### Material provided
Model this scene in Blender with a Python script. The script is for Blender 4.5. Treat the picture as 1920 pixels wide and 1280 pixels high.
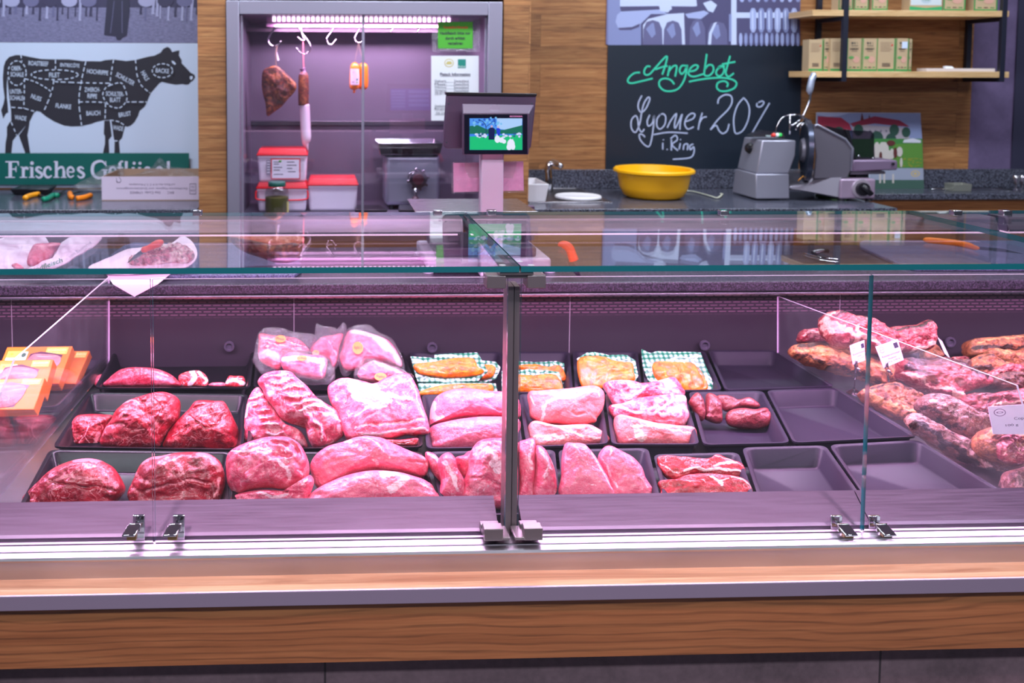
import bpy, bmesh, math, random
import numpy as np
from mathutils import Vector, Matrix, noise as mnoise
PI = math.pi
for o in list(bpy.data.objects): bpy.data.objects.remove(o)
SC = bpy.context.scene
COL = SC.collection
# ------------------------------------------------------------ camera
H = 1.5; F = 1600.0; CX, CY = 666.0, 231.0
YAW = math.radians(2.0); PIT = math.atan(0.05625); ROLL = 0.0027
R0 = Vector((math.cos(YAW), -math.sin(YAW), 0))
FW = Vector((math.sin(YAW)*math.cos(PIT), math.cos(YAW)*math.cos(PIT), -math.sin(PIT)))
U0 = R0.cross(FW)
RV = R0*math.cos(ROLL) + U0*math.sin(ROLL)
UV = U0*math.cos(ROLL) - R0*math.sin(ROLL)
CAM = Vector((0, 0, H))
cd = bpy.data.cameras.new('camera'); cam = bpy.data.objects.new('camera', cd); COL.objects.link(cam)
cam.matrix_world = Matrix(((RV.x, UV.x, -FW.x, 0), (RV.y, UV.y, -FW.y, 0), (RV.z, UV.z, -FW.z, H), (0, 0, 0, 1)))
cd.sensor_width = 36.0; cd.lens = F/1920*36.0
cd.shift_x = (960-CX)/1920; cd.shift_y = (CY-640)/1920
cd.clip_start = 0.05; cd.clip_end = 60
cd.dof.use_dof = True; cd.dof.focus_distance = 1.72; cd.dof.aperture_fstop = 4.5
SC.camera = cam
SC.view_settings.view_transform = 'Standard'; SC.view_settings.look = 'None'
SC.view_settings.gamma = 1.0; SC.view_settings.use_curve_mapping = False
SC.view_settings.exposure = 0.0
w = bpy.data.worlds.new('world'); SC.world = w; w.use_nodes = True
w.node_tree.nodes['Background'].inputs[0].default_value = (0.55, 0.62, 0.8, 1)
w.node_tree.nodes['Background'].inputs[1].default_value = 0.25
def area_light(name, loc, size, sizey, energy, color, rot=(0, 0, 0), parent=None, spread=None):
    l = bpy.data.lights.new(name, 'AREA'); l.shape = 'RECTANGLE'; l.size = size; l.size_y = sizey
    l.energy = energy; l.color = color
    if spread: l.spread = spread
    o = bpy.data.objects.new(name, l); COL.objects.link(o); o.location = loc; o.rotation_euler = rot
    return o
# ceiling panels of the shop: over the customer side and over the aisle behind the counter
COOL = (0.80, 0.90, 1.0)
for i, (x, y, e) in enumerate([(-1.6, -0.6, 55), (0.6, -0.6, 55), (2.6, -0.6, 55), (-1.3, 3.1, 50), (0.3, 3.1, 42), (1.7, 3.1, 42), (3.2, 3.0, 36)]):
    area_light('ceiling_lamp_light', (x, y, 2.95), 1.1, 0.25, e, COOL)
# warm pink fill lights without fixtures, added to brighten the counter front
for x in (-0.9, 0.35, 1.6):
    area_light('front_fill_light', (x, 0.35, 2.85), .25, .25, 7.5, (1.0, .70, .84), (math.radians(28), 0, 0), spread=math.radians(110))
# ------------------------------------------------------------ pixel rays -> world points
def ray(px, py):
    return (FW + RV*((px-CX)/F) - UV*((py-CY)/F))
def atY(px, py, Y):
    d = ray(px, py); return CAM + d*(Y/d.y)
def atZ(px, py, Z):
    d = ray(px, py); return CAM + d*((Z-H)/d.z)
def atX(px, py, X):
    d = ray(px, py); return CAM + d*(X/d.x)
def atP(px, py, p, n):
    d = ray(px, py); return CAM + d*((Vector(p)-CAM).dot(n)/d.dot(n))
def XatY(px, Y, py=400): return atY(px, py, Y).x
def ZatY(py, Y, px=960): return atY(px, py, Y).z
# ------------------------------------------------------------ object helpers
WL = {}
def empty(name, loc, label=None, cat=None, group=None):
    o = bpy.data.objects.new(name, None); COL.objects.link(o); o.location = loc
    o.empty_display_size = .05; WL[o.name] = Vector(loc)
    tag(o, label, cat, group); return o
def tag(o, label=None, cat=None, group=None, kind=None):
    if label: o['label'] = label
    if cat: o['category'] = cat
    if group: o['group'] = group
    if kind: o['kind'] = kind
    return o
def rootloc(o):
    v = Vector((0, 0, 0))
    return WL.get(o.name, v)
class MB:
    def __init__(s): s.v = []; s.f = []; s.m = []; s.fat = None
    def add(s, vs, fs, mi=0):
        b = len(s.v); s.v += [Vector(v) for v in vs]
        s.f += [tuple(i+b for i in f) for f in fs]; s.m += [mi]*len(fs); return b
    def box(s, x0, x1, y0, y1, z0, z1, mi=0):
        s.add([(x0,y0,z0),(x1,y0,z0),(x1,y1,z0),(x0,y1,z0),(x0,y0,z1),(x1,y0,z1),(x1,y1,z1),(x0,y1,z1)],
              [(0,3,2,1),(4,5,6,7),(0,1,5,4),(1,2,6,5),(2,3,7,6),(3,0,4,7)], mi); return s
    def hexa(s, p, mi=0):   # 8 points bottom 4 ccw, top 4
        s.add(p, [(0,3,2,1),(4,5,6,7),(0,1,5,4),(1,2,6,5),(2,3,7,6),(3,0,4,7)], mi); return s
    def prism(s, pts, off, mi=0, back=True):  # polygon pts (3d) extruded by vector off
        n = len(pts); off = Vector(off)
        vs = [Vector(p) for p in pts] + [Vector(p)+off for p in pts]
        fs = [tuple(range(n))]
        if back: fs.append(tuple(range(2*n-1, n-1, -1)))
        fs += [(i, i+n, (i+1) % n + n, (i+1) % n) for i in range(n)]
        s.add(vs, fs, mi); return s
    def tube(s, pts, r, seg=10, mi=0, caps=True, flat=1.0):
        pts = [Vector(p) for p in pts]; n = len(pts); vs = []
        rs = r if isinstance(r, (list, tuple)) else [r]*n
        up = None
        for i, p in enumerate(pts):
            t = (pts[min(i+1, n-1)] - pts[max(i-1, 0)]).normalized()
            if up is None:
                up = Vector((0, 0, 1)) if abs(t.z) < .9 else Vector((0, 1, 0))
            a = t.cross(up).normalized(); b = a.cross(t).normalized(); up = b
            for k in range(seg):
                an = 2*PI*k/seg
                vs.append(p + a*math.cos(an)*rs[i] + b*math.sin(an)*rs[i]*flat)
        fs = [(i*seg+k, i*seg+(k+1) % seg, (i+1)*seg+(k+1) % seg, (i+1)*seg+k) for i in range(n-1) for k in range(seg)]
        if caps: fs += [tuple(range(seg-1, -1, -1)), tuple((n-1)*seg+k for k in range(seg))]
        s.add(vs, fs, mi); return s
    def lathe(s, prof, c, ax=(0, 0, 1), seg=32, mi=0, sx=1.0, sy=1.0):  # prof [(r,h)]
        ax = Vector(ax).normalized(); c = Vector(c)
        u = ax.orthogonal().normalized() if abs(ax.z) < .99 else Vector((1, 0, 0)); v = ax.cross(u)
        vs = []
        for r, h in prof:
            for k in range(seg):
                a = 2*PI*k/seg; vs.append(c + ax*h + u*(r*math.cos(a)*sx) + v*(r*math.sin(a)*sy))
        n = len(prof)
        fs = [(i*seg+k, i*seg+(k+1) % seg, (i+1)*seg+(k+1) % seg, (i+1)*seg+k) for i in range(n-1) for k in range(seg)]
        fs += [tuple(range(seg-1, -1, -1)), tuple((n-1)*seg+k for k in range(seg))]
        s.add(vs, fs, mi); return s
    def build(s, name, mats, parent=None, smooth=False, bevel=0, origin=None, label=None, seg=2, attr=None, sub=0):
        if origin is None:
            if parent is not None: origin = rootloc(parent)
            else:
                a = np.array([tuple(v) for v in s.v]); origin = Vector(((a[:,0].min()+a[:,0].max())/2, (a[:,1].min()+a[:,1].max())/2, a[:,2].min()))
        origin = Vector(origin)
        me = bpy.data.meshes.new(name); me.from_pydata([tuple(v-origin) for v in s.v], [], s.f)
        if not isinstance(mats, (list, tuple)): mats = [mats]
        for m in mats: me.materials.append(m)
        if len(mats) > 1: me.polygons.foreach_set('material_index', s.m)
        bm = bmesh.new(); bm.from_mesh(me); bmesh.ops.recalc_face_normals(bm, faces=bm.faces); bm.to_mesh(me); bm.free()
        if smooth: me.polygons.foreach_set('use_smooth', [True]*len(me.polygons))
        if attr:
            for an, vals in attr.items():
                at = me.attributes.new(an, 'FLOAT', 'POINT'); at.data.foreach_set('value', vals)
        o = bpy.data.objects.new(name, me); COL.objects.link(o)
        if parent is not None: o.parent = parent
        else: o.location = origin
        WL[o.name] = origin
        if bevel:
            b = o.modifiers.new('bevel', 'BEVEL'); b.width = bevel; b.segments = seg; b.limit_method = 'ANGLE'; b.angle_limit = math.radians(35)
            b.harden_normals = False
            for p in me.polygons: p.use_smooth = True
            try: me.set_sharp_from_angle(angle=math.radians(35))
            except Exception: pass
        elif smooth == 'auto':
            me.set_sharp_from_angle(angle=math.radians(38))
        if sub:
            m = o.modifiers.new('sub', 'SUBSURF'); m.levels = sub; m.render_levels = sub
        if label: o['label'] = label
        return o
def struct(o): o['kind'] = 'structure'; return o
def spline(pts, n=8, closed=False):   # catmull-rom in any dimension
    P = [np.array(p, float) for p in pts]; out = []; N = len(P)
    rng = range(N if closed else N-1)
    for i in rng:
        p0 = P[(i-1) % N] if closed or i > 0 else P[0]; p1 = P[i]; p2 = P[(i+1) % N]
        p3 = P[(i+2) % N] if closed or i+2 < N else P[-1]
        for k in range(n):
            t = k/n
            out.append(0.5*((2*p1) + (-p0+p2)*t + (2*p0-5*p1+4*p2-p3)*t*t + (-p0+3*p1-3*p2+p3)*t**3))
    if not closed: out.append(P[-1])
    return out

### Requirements
Pick out the lines above that hold the string "scene" and show them.

### Output for this exercise
Model this scene in Blender with a Python script. The script is for Blender 4.5. Treat the picture as 1920 pixels wide and 1280 pixels high.
SC = bpy.context.scene